Only thing is that there's a bit of gift sharing that includes food or meats and money that is usually given to those that have and not the have nots.
A Form of Christmas of sorts.
The Muslims in my community most definitely give to the most needy members during Ramadan.
I tried all kinds of self sacrificing strategies too. Yes, many times, I thought I was getting close to god. Yet, the very fact that I felt the need for so much effort, along with the fact that I didn't like or know god very well, but wouldn't admit, all kept me from feeling close.
Nope. Never had that. And I have done some deprivation training in the past. It makes me more introspective, then universally solvent...haha...the crusaders used to fast to get to a ecclesiastic euphoria...but if you take the religion out of it....just euphoria...I don't really remember how I felt, only that I learned to function with minimal food.
No, I have never felt that and fail to see what not eating has to do with it at all really.
You could probably achieve the same much faster by hyperventilating.
I once did 14days hunger strike too.
Back when I was religious. It was my final year in college, and I wanted god to grant me wisdom, knowledge and understanding.
Oh how much I have suffered from the hands of ignorance.

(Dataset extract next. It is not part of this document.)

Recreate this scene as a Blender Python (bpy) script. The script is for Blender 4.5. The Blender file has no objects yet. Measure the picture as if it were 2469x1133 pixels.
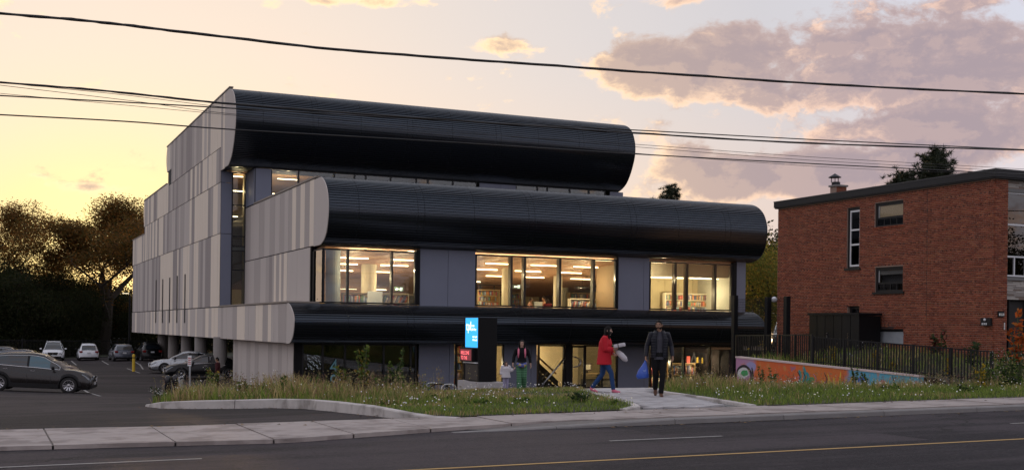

LOL. Thank goodness I never tried fasting for religious purposes.
@GladToBeFree
Lucky you dear, lucky you.
@GladToBeFree me either.! But i happened tp have a book my father gave me on fasting and ran with it as a final attempt lol love your profile pic btw
@ShayJohnson thanks
Nope. It hasn’t happened in connection with god. This type of psychological response is correlated with anything that you believe may bring about positive changes in your life: being admitted to a graduate school you like, getting an amazing job, falling in love, etc.
Wow, with another week of not eating you had a good chance to settle this god question once and for all.